◆ Task to carry out
Could you extract every entry below and reproduce it exactly?
○ ○ ○ ○
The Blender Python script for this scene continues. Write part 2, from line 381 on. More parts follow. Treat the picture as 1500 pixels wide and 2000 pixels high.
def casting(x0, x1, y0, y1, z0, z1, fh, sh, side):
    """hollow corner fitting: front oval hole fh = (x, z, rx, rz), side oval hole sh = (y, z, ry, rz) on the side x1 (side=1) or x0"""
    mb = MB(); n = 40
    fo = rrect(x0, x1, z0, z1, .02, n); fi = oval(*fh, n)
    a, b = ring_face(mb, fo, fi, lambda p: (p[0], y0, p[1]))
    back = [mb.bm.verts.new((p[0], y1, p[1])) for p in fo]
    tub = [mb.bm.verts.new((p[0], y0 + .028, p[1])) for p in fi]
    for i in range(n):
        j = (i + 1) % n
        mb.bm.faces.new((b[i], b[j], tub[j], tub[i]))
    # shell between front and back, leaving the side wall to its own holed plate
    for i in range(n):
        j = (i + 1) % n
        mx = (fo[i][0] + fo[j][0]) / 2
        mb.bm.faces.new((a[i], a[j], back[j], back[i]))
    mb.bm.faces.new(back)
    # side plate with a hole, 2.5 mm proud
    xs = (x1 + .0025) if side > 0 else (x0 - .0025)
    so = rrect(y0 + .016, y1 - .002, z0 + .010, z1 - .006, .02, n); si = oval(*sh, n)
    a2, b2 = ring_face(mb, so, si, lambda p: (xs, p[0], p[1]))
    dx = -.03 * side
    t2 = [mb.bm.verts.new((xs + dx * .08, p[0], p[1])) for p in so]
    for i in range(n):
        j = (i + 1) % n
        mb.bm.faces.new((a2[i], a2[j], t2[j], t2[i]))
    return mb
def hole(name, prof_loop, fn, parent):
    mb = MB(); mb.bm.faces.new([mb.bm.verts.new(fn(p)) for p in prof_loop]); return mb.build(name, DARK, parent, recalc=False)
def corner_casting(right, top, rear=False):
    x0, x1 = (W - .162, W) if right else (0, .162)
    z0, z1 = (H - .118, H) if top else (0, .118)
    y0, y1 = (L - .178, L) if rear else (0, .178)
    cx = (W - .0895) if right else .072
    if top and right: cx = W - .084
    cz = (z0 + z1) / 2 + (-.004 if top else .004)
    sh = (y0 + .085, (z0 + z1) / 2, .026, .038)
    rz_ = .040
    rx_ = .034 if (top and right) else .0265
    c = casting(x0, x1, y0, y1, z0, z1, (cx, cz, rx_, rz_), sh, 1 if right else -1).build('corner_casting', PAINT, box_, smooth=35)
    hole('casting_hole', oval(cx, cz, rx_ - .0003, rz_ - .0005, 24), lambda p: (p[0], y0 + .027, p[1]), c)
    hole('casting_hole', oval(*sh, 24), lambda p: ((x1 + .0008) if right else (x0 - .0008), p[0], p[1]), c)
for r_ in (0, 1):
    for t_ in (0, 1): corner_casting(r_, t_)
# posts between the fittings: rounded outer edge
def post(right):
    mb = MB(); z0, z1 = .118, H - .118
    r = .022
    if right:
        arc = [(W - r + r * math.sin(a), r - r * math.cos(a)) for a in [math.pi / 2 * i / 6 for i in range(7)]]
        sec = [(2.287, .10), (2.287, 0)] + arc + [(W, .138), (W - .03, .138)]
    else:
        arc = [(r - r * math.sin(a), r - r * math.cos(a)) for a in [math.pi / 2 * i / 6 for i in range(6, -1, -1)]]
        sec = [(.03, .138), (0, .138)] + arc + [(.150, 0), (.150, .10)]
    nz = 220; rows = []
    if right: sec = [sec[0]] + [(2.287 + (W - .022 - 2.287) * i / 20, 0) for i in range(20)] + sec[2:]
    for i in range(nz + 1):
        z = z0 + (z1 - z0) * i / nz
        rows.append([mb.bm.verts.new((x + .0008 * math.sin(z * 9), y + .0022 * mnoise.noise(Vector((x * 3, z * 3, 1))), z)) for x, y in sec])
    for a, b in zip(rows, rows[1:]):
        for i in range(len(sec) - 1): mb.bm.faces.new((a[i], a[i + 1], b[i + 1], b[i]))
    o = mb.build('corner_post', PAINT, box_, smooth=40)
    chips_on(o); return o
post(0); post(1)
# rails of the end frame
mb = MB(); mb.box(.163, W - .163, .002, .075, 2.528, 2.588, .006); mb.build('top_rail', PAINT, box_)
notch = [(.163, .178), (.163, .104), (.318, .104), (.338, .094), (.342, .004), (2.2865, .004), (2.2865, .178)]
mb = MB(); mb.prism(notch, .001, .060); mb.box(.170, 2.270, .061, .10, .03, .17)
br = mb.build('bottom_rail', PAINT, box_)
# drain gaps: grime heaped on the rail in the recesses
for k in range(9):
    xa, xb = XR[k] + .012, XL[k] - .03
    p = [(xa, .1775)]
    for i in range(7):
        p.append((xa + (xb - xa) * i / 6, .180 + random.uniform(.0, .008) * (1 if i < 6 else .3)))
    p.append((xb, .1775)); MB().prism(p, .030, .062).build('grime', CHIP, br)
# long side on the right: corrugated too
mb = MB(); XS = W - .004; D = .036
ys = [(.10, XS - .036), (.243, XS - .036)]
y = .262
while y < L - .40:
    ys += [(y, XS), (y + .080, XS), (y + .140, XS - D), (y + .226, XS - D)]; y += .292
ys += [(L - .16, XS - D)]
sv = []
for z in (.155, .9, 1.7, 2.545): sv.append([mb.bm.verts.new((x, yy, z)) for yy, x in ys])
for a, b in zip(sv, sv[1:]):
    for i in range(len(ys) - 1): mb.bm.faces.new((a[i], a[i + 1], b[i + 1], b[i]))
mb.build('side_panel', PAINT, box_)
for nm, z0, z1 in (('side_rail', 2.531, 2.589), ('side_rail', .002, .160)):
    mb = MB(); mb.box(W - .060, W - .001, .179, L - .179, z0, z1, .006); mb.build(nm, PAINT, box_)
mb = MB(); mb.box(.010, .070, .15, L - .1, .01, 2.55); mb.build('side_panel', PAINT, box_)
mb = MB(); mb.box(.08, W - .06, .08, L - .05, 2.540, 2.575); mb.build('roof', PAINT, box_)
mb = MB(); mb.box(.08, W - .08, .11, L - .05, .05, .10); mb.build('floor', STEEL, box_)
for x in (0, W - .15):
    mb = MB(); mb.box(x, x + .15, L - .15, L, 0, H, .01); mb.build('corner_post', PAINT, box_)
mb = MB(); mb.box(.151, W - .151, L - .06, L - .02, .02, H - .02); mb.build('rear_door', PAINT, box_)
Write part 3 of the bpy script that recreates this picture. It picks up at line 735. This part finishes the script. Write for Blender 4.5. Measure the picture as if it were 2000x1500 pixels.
○ ○ ○ ○
◆ Exercise output
The Blender Python script for this scene continues. Write part 2, from line 381 on. More parts follow. Treat the picture as 1500 pixels wide and 2000 pixels high.
def casting(x0, x1, y0, y1, z0, z1, fh, sh, side):
    """hollow corner fitting: front oval hole fh = (x, z, rx, rz), side oval hole sh = (y, z, ry, rz) on the side x1 (side=1) or x0"""
    mb = MB(); n = 40
    fo = rrect(x0, x1, z0, z1, .02, n); fi = oval(*fh, n)
    a, b = ring_face(mb, fo, fi, lambda p: (p[0], y0, p[1]))
    back = [mb.bm.verts.new((p[0], y1, p[1])) for p in fo]
    tub = [mb.bm.verts.new((p[0], y0 + .028, p[1])) for p in fi]
    for i in range(n):
        j = (i + 1) % n
        mb.bm.faces.new((b[i], b[j], tub[j], tub[i]))
    # shell between front and back, leaving the side wall to its own holed plate
    for i in range(n):
        j = (i + 1) % n
        mx = (fo[i][0] + fo[j][0]) / 2
        mb.bm.faces.new((a[i], a[j], back[j], back[i]))
    mb.bm.faces.new(back)
    # side plate with a hole, 2.5 mm proud
    xs = (x1 + .0025) if side > 0 else (x0 - .0025)
    so = rrect(y0 + .016, y1 - .002, z0 + .010, z1 - .006, .02, n); si = oval(*sh, n)
    a2, b2 = ring_face(mb, so, si, lambda p: (xs, p[0], p[1]))
    dx = -.03 * side
    t2 = [mb.bm.verts.new((xs + dx * .08, p[0], p[1])) for p in so]
    for i in range(n):
        j = (i + 1) % n
        mb.bm.faces.new((a2[i], a2[j], t2[j], t2[i]))
    return mb
def hole(name, prof_loop, fn, parent):
    mb = MB(); mb.bm.faces.new([mb.bm.verts.new(fn(p)) for p in prof_loop]); return mb.build(name, DARK, parent, recalc=False)
def corner_casting(right, top, rear=False):
    x0, x1 = (W - .162, W) if right else (0, .162)
    z0, z1 = (H - .118, H) if top else (0, .118)
    y0, y1 = (L - .178, L) if rear else (0, .178)
    cx = (W - .0895) if right else .072
    if top and right: cx = W - .084
    cz = (z0 + z1) / 2 + (-.004 if top else .004)
    sh = (y0 + .085, (z0 + z1) / 2, .026, .038)
    rz_ = .040
    rx_ = .034 if (top and right) else .0265
    c = casting(x0, x1, y0, y1, z0, z1, (cx, cz, rx_, rz_), sh, 1 if right else -1).build('corner_casting', PAINT, box_, smooth=35)
    hole('casting_hole', oval(cx, cz, rx_ - .0003, rz_ - .0005, 24), lambda p: (p[0], y0 + .027, p[1]), c)
    hole('casting_hole', oval(*sh, 24), lambda p: ((x1 + .0008) if right else (x0 - .0008), p[0], p[1]), c)
for r_ in (0, 1):
    for t_ in (0, 1): corner_casting(r_, t_)
# posts between the fittings: rounded outer edge
def post(right):
    mb = MB(); z0, z1 = .118, H - .118
    r = .022
    if right:
        arc = [(W - r + r * math.sin(a), r - r * math.cos(a)) for a in [math.pi / 2 * i / 6 for i in range(7)]]
        sec = [(2.287, .10), (2.287, 0)] + arc + [(W, .138), (W - .03, .138)]
    else:
        arc = [(r - r * math.sin(a), r - r * math.cos(a)) for a in [math.pi / 2 * i / 6 for i in range(6, -1, -1)]]
        sec = [(.03, .138), (0, .138)] + arc + [(.150, 0), (.150, .10)]
    nz = 220; rows = []
    if right: sec = [sec[0]] + [(2.287 + (W - .022 - 2.287) * i / 20, 0) for i in range(20)] + sec[2:]
    for i in range(nz + 1):
        z = z0 + (z1 - z0) * i / nz
        rows.append([mb.bm.verts.new((x + .0008 * math.sin(z * 9), y + .0022 * mnoise.noise(Vector((x * 3, z * 3, 1))), z)) for x, y in sec])
    for a, b in zip(rows, rows[1:]):
        for i in range(len(sec) - 1): mb.bm.faces.new((a[i], a[i + 1], b[i + 1], b[i]))
    o = mb.build('corner_post', PAINT, box_, smooth=40)
    chips_on(o); return o
post(0); post(1)
# rails of the end frame
mb = MB(); mb.box(.163, W - .163, .002, .075, 2.528, 2.588, .006); mb.build('top_rail', PAINT, box_)
notch = [(.163, .178), (.163, .104), (.318, .104), (.338, .094), (.342, .004), (2.2865, .004), (2.2865, .178)]
mb = MB(); mb.prism(notch, .001, .060); mb.box(.170, 2.270, .061, .10, .03, .17)
br = mb.build('bottom_rail', PAINT, box_)
# drain gaps: grime heaped on the rail in the recesses
for k in range(9):
    xa, xb = XR[k] + .012, XL[k] - .03
    p = [(xa, .1775)]
    for i in range(7):
        p.append((xa + (xb - xa) * i / 6, .180 + random.uniform(.0, .008) * (1 if i < 6 else .3)))
    p.append((xb, .1775)); MB().prism(p, .030, .062).build('grime', CHIP, br)
# long side on the right: corrugated too
mb = MB(); XS = W - .004; D = .036
ys = [(.10, XS - .036), (.243, XS - .036)]
y = .262
while y < L - .40:
    ys += [(y, XS), (y + .080, XS), (y + .140, XS - D), (y + .226, XS - D)]; y += .292
ys += [(L - .16, XS - D)]
sv = []
for z in (.155, .9, 1.7, 2.545): sv.append([mb.bm.verts.new((x, yy, z)) for yy, x in ys])
for a, b in zip(sv, sv[1:]):
    for i in range(len(ys) - 1): mb.bm.faces.new((a[i], a[i + 1], b[i + 1], b[i]))
mb.build('side_panel', PAINT, box_)
for nm, z0, z1 in (('side_rail', 2.531, 2.589), ('side_rail', .002, .160)):
    mb = MB(); mb.box(W - .060, W - .001, .179, L - .179, z0, z1, .006); mb.build(nm, PAINT, box_)
mb = MB(); mb.box(.010, .070, .15, L - .1, .01, 2.55); mb.build('side_panel', PAINT, box_)
mb = MB(); mb.box(.08, W - .06, .08, L - .05, 2.540, 2.575); mb.build('roof', PAINT, box_)
mb = MB(); mb.box(.08, W - .08, .11, L - .05, .05, .10); mb.build('floor', STEEL, box_)
for x in (0, W - .15):
    mb = MB(); mb.box(x, x + .15, L - .15, L, 0, H, .01); mb.build('corner_post', PAINT, box_)
mb = MB(); mb.box(.151, W - .151, L - .06, L - .02, .02, H - .02); mb.build('rear_door', PAINT, box_)
Write part 3 of the bpy script that recreates this picture. It picks up at line 735. This part finishes the script. Write for Blender 4.5. Measure the picture as if it were 2000x1500 pixels.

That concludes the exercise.